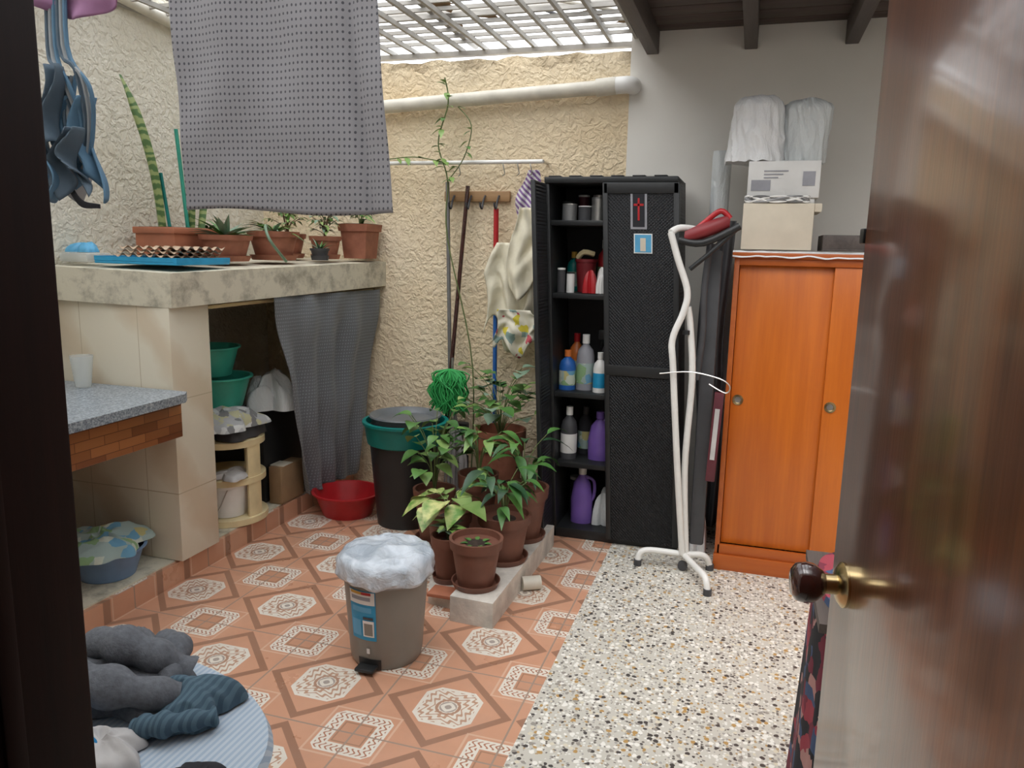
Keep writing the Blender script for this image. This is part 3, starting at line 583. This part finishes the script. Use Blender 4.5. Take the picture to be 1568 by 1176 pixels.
# ------------------------------------------------ orange wardrobe
m=MB('sliding_door_cabinet'); x0,x1,y0,y1=-.075,.93,3.52,4.0; T=1.45
m.box((x0,y0,0),(x0+.022,y1,T),M_orb,.002); m.box((x1-.022,y0,0),(x1,y1,T),M_orb,.002); m.box((x0-.01,y0-.012,T-.02),(x1+.01,y1,T+.005),M_orb,.003)
m.box((x0,y1-.01,0),(x1,y1,T),M_orb); m.box((x0-.004,y0-.012,0),(x1,y0+.02,.075),M_orb,.003); m.box((x0+.01,y0,.075),(x1-.01,y0+.02,.12),M_orb,.002); m.box((x0+.02,y0,T-.05),(x1-.02,y0+.02,T-.02),M_orb,.002)
m.box((x0+.024,y0+.030,.12),(.42,y0+.048,T-.05),M_orange,.002); m.box((.335,y0+.008,.12),(x1-.024,y0+.026,T-.05),M_orange,.002)
def ring(m,x,y,z):
    m.lathe([(.014,0),(.024,0),(.024,.004),(.016,.005),(.014,.0)],M_brass,(x,y,z),20,R=RX(pi/2)); m.lathe([(.001,-.001),(.014,.0005),(.001,.001)],M_steel,(x,y,z),16,R=RX(pi/2))
ring(m,-.02,y0+.030,.80); ring(m,.365,y0+.008,.80)
m.box((.50,y0+.0,.82),(.515,y0+.008,.92),M_steel,.002)
m.done()
m=MB('plastic_table_cover'); m.grid(lambda u,v:V((-.085+u*.97,3.50+v*.48,1.461+.003*noise.noise(V((u*20,v*9,0)))-((.025+.012*noise.noise(V((u*14,0,3))))*max(0,1-v*12)))),80,24,M_wbag); m.done(.0015)
m=MB('cardboard_box'); m.box((-.055,3.56,1.468),(.235,3.86,1.665),M_card,.004); m.box((.235,3.57,1.63),(.265,3.84,1.665),M_card,.002); m.done()
m=MB('appliance_box'); m.box((-.045,3.60,1.69),(.25,3.84,1.845),M_wbox,.003); m.box((-.03,3.61,1.666),(.235,3.83,1.69),M_wbox,.003)
for i in range(3): m.box((.02,3.5975,1.80-.014*i),(.12-.02*i,3.5995,1.805-.014*i),M_ink)
m.box((-.03,3.5975,1.72),(.05,3.5995,1.765),M_ink); m.box((.18,3.5975,1.74),(.23,3.5995,1.80),M_ink); m.done()
m=MB('coiled_cable_bundle')
for k in range(5): m.tube([(.08+.13*math.cos(a/3+k),3.575+.018*math.sin(a/3+k),1.682+.012*math.sin(a*.9+k)) for a in range(19)],.005,M_wht if k%2 else M_grey,6,3)
m.done()
def bag(name,c,rx,ry,h,mat,seed,flare=.15):
    m=MB(name); pr=[]
    for i in range(30):
        t=i/29; z=h*t; r=1.0+flare*(1-t)**1.5-.03*t
        if t>.84: r*= math.sqrt(max(0,1-((t-.84)/.165)**2))*.95+.02
        pr.append((max(r,.004),z))
    def md(t,z): 
        X=math.cos(t)*2.0; Y=math.sin(t)*2.0
        return 1+.03*math.sin(5*t+seed+z*9)*(1-.5*z/h)+.10*(1-2.4*abs(noise.noise(V((X+seed,Y,z*9+seed+X*1.2)))))-.05+.05*noise.noise(V((X*2,Y*2,z*16)))
    return m.lathe(pr,mat,c,110,mod=md,sx=rx,sy=ry,zmod=lambda t,r:.014*noise.noise(V((math.cos(t)*r*2.5+seed,math.sin(t)*r*2.5,seed)))).done()
bag('bagged_fan',(-.02,3.72,1.848),.105,.09,.29,M_wbag,1,.28); bag('bagged_fan',(.185,3.73,1.848),.108,.09,.27,M_gbag,4,-.22)
m=MB('wooden_tray'); m.box((.28,3.58,1.468),(.62,3.85,1.475),M_beam,.002)
for a,b in (((.28,3.58,1.475),(.62,3.595,1.535)),((.28,3.835,1.475),(.62,3.85,1.535)),((.28,3.595,1.475),(.295,3.835,1.535)),((.605,3.595,1.475),(.62,3.835,1.535))): m.box(a,b,M_beam,.002)
m.done()
m=MB('plastic_wrapped_roll'); m.lathe([(.001,0),(.04,.01),(.042,.6),(.04,1.2),(.045,1.9),(.042,1.93),(.036,1.93),(.034,1.85),(.001,1.85)],M_gbag,(-.175,3.95,0),40,mod=lambda t,z:1+.12*noise.noise(V((math.cos(t)*2,math.sin(t)*2,z*8)))); m.done()
hang('dark_garment_bag',-.225,-.10,3.84,1.60,.10,M_dgrey,2,.015,0.02,3)
m=MB('folded_ironing_board')
m.tube([(-.335,3.32,1.53),(-.30,3.33,1.42),(-.255,3.34,1.29),(-.265,3.34,1.20),(-.305,3.34,1.08),(-.295,3.34,.95),(-.255,3.38,.5),(-.215,3.44,.08)],.0145,M_wht,12,6)
m.tube([(-.335,3.32,1.53),(-.30,3.36,1.55),(-.22,3.42,1.54),(-.16,3.48,1.50)],.0145,M_wht,12,5)
m.tube([(-.25,3.36,1.22),(-.235,3.37,1.13),(-.215,3.38,.9),(-.225,3.41,.5),(-.20,3.46,.08)],.0145,M_wht,12,6)
m.tube([(-.415,3.43,.02),(-.405,3.44,.06),(-.36,3.45,.075),(-.21,3.455,.075),(-.12,3.47,.075),(-.09,3.49,.02)],.0145,M_wht,12,5)
m.tube([(-.21,3.455,.075),(-.15,3.33,.075),(-.10,3.235,.07),(-.085,3.21,.02)],.0145,M_wht,12,5)
for p in ((-.415,3.43),(-.085,3.21),(-.09,3.49)): m.lathe([(.001,0),(.018,0),(.018,.03),(.001,.03)],M_dgrey,(p[0],p[1],0),14)
m.lathe([(.001,-.01),(.022,-.01),(.022,.01),(.001,.01)],M_dgrey,(-.21,3.44,.024),16,R=RX(pi/2))
m.tube([(-.35,3.33,.93),(-.22,3.30,.95),(-.10,3.30,.93),(-.055,3.30,.90),(-.07,3.30,.87),(-.14,3.32,.90)],.003,M_steel,6,5)
m.box((-.19,3.465,.12),(-.125,3.495,1.46),M_dgrey,.012)
m.tube([(-.18,3.44,1.46),(-.19,3.42,1.30),(-.185,3.42,1.1),(-.20,3.42,.9)],.014,M_dgrey,10,5)
m.tube([(-.30,3.34,1.50),(-.20,3.33,1.49),(-.06,3.34,1.56)],.016,M_blk,10,4)
m.tube([(-.06,3.34,1.56),(-.16,3.34,1.46),(-.25,3.35,1.38)],.010,M_blk,8,4)
m.lathe([(.001,0),(.016,.002),(.016,.02),(.001,.022)],M_blk,(-.25,3.36,1.10),10)
m.done()
m=MB('steam_iron')
def fn(u,v):
    th=2*pi*u; x=-.28+.18*v; w=.038*math.sin(pi*min(1,v*.85+.12))**.6
    return V((x,3.35+w*math.cos(th),1.51+.07*v+.026*math.sin(th)*(1+.3*math.sin(pi*v))))
m.grid(fn,24,14,M_dred); m.tube([(-.25,3.35,1.53),(-.20,3.35,1.575),(-.14,3.35,1.62),(-.10,3.35,1.59)],.012,M_red,10,5); m.done()
m=MB('maroon_magazine'); m.box((-.125,3.40,.45),(-.085,3.43,.85),M_maroon,.002,RY(.04)); m.box((-.115,3.397,.55),(-.095,3.399,.78),M_wcl,0,RY(.04)); m.done()
MB('small_bag_on_floor').heap((-.16,3.72,0),.04,.08,.22,M_wbag,3,.4).done()

# ------------------------------------------------ door at right
d=V((-.162,.987,0)).normalized(); nrm=V((-d.y,d.x,0)); Hh=V((.285,.46,0))
DX=Matrix((( d.x,nrm.x,0,Hh.x),(d.y,nrm.y,0,Hh.y),(0,0,1,0),(0,0,0,1)))
m=MB('door_1'); m.X=DX; m.box((0,-.038,.012),(.80,0,2.04),M_door,.002)
m.done()
m=MB('door_knob'); m.X=DX; RK=RX(-pi/2)
m.lathe([(.001,0),(.034,0),(.034,.004),(.026,.010),(.015,.012),(.015,.03),(.001,.03)],M_brass,(.735,0,.963),32,R=RK)
m.lathe([(.014,.028),(.02,.032),(.029,.045),(.031,.058),(.028,.07),(.02,.076),(.001,.077)],M_knob,(.735,0,.963),32,R=RK)
m.done().parent=bpy.data.objects['door_1']
m=MB('latch'); m.X=DX; m.box((.80,-.03,1.45),(.806,-.002,1.51),M_dgrey,.001); m.box((.804,-.020,1.468),(.822,.002,1.49),M_blk,.002)
m.box((.80,-.03,.90),(.803,-.008,1.02),M_brass,.001); m.done().parent=bpy.data.objects['door_1']
m=MB('fabric_covered_stool')
for a,b in ((.22,1.60),(.52,1.60),(.22,1.9),(.52,1.9)): m.box((a,b,0),(a+.03,b+.03,.70),M_beam)
m.box((.18,1.56,.70),(.60,1.97,.72),M_beam)
def fn(u,v):
    th=2*pi*u; ex=.6
    cx=abs(math.cos(th))**ex*(1 if math.cos(th)>0 else -1); cy=abs(math.sin(th))**ex*(1 if math.sin(th)>0 else -1)
    if v<.3: r=v/.3; z=.735
    else: r=1+.12*(v-.3)/.7+.05*math.sin(th*14)*(v-.3); z=.735-.70*(v-.3)/.7
    return V((.405+.215*r*cx,1.765+.21*r*cy,z))
m.grid(fn,90,24,M_flor); m.done()

# ------------------------------------------------ hanging cloths
m=MB('clothesline'); m.tube([(XL,2.2,2.32),(-1.5,2.2,2.28),(-.59,2.2,2.43)],.003,M_wht,6,6); m.tube([(XL,1.6,2.22),(-1.6,1.6,2.18),(-.59,1.6,2.43)],.003,M_wht,6,6); m.done()
m=MB('hanging_dotted_cloth')
def fn(u,v):
    x=-1.86+.735*u+v*(.03+.03*u); z=2.29-(.735+.01*u)*v+.008*math.sin(u*7)*v
    y=2.2+.008*math.sin(u*16+v)*(1-.4*v)+.02*math.exp(-((u-.86-.03*v)/.03)**2)+.012*noise.noise(V((u*5,v*3,0)))
    return V((x,y,z))
m.grid(fn,110,50,M_towel)
m.done(.003)
hang('pink_garment',-1.76,-1.50,1.6,2.19,2.0,M_pink,2,.02,0,2)
m=MB('hanging_straps_garment')
for k in range(6):
    x=-1.70+.012*k; m.tube([(x,1.6,2.18),(x-.01,1.59,1.92),(x+.02+.008*k,1.58,1.86-.02*(k%3)),(x+.045,1.6,1.74),(x+.01,1.61,1.64+.02*(k%2)),(x-.02,1.6,1.74),(x,1.6,1.85)],.0035,[M_strap,M_strap3,M_strap2][k%3],6,5)
def rag(m,x,w,zt,h,y,mat,sd):
    m.grid(lambda u,v:V((x+w*(u-.5)*(1-.35*math.sin(pi*v*.8+sd))+.03*math.sin(v*5+sd),y+.02*math.sin(u*11+v*3+sd),zt-h*v-.04*math.sin(u*5+sd)*v)),24,18,mat)
rag(m,-1.70,.08,1.87,.22,1.57,M_strap,1); rag(m,-1.64,.08,1.80,.22,1.6,M_strap2,3); rag(m,-1.69,.06,1.78,.20,1.63,M_strap3,5); rag(m,-1.64,.06,1.72,.14,1.56,M_strap,2); rag(m,-1.72,.05,1.70,.12,1.55,M_strap2,4)
m.grid(lambda u,v:V((-1.74+.17*u,1.58+.01*math.sin(u*6),1.63-.10*u-.035*v*(1-u*.7)+.012*math.sin(u*7))),20,4,M_dk); m.done(.004)

# ------------------------------------------------ laundry table
m=MB('laundry_table'); c=V((-1.22,.99,.52))
m.lathe([(.001,0),(.98,0),(1.0,.012),(.98,.03),(.001,.032)],M_strp,c,64,sx=.47,sy=.30)
for a,b in ((-.25,-.15),(.25,-.15),(-.25,.15),(.25,.15)): m.tube([(c.x+a*.6,c.y+b*.6,.52),(c.x+a,c.y+b,0)],.012,M_wht,10)
m.done()
def sleeve(m,pts,r,mat,sd):
    m.tube(pts,lambda t:r*(.75+.25*math.sin(pi*min(1,t*1.2)))*(1+.16*math.sin(t*23+sd)+.1*noise.noise(V((t*9,sd,0)))),mat,16,12)
m=MB('grey_sweater'); m.heap((-1.17,1.13,.554),.17,.13,.095,M_swe,2,.30,44,8,.5)
sleeve(m,[(-1.27,1.06,.60),(-1.17,1.03,.635),(-1.06,1.05,.62),(-.99,1.10,.595)],.038,M_swe,1); sleeve(m,[(-1.25,1.15,.62),(-1.16,1.12,.66),(-1.08,1.14,.64),(-1.02,1.17,.60)],.036,M_swe,4); sleeve(m,[(-1.15,1.2,.60),(-1.08,1.2,.63),(-1.03,1.12,.60)],.03,M_swe,7); m.done()
m=MB('plaid_shirt'); m.heap((-.98,1.12,.554),.085,.075,.055,M_denim,5,.35,36,12); sleeve(m,[(-1.02,1.02,.572),(-.96,1.03,.585),(-.90,1.09,.575)],.022,M_denim,3); m.done()
m=MB('blue_cloth'); m.heap((-1.17,.95,.553),.11,.06,.06,M_bluec,7,.35,36,11); m.done()
m=MB('pale_towel'); m.heap((-1.04,.96,.553),.09,.05,.04,M_wcl,4,.35,36,11); m.done()
MB('dark_sock').heap((-.84,.97,.552),.05,.03,.015,M_dk,4,.4,16,12).done()

# ------------------------------------------------ light, world, camera
w=bpy.data.worlds.new('overcast_sky'); sc.world=w; w.use_nodes=True; nt=w.node_tree; bg=nt.nodes['Background']; bg.inputs[0].default_value=(.93,.965,1,1); bg.inputs[1].default_value=2.8
L=bpy.data.lights.new('sun','SUN'); L.energy=4.6; L.angle=A(70); L.color=(1,.98,.95); lo=bpy.data.objects.new('sun',L); bpy.context.collection.objects.link(lo); lo.rotation_euler=(A(28),A(-20),0); lo.location=(0,0,6)
sc.view_settings.view_transform='Standard'; sc.view_settings.exposure=0; sc.view_settings.look='None'; sc.view_settings.gamma=1.0
H=1.45; ya=A(17); pt=A(10); ro=0.021
fh=V((-math.sin(ya),math.cos(ya),0)); r=V((math.cos(ya),math.sin(ya),0)); up=V((0,0,1))
F=fh*math.cos(pt)-up*math.sin(pt); U=fh*math.sin(pt)+up*math.cos(pt)
rc=(r+U*ro).normalized(); uc=(U-r*ro).normalized()
cam=bpy.data.cameras.new('camera'); co=bpy.data.objects.new('camera',cam); bpy.context.collection.objects.link(co)
cam.sensor_width=36; cam.lens=27; cam.clip_start=.02
Mx=Matrix((rc,uc,-F)).transposed().to_4x4(); Mx.translation=V((0,0,H)); co.matrix_world=Mx
sc.camera=co
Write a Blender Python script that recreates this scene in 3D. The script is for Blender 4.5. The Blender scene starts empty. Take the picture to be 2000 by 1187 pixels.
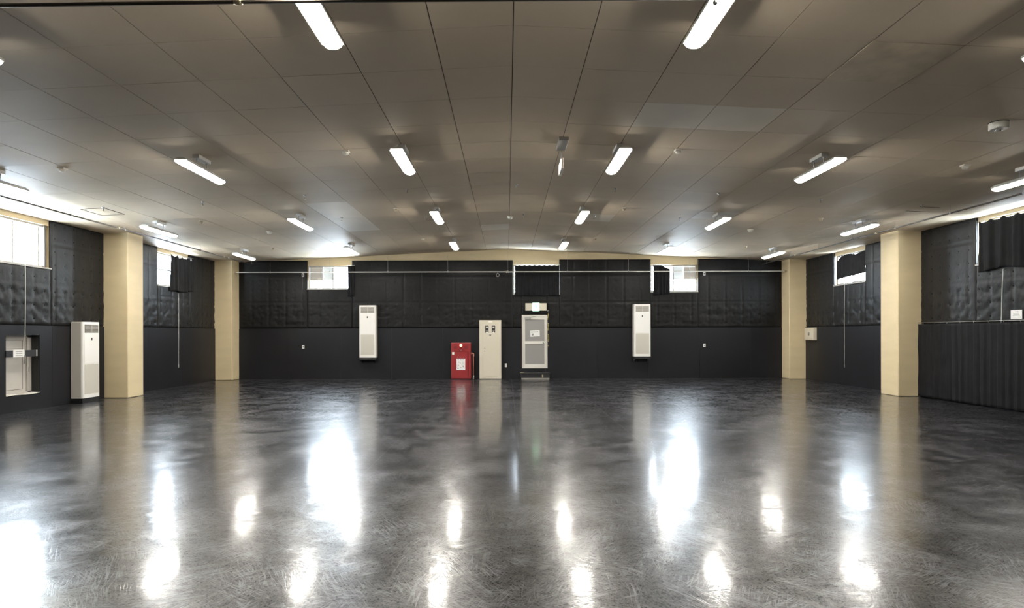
import bpy, bmesh, math, random
from mathutils import Vector, Matrix, noise

# ------------------------------------------------------------------ camera, sky, exposure
sc = bpy.context.scene
COL = sc.collection
CAM_H = 1.59
cam_data = bpy.data.cameras.new('camera')
cam_data.sensor_width = 36.0
cam_data.lens = 1200.0 / 2000.0 * 36.0
cam_data.shift_x = 0.005
cam_data.shift_y = 0.029
cam_data.clip_end = 200
cam = bpy.data.objects.new('camera', cam_data)
COL.objects.link(cam)
cam.location = (0, 0, CAM_H)
cam.rotation_euler = (math.pi / 2, 0.0025, 0)
sc.camera = cam

SKY = 110.0            # bright overcast day outside
LAMP = 128.0           # fluorescent tubes
world = bpy.data.worlds.new('overcast_sky')
sc.world = world
world.use_nodes = True
bg = world.node_tree.nodes['Background']
bg.inputs['Color'].default_value = (0.80, 0.90, 1.0, 1)
bg.inputs['Strength'].default_value = SKY
sc.view_settings.view_transform = 'Standard'
sc.view_settings.look = 'None'
sc.view_settings.gamma = 1
sc.view_settings.use_curve_mapping = False
sc.view_settings.exposure = 0.0
try:
    sc.cycles.use_denoising = True
    sc.cycles.denoiser = 'OPENIMAGEDENOISE'
    sc.cycles.max_bounces = 8
    sc.cycles.diffuse_bounces = 4
    sc.cycles.glossy_bounces = 4
    sc.cycles.caustics_reflective = True
    sc.cycles.caustics_refractive = False
    sc.cycles.sample_clamp_indirect = 12.0
    sc.cycles.blur_glossy = 0.5
except Exception:
    pass

# ------------------------------------------------------------------ dimensions (metres, camera at x=0 y=0)
BACK = 21.8           # face of the black lining on the back wall
LEFT = -10.1
RIGHT = 10.33
REAR = -1.5
BAND = 1.79           # lower smooth boards below, padded sheets above
RIDGE_X = 0.07


def ceil_z(x):
    return 4.6 - 0.047 * abs(x - RIDGE_X)


def wmap(side):
    """(u along wall, d out of the wall into the room, z) -> world"""
    if side == 'back':
        return lambda u, d, z: Vector((u, BACK - d, z))
    if side == 'left':
        return lambda u, d, z: Vector((LEFT + d, u, z))
    if side == 'right':
        return lambda u, d, z: Vector((RIGHT - d, u, z))
    return lambda u, d, z: Vector((u, REAR + d, z))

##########

Beginning with the line above that contains "Write a Blender" and finishing with the line that contains "from mathutils import Vector, Matrix, noise", print those lines exactly and only. Skip all pictures.

## Result
Write a Blender Python script that recreates this scene in 3D. The script is for Blender 4.5. The Blender scene starts empty. Take the picture to be 2000 by 1187 pixels.
import bpy, bmesh, math, random
from mathutils import Vector, Matrix, noise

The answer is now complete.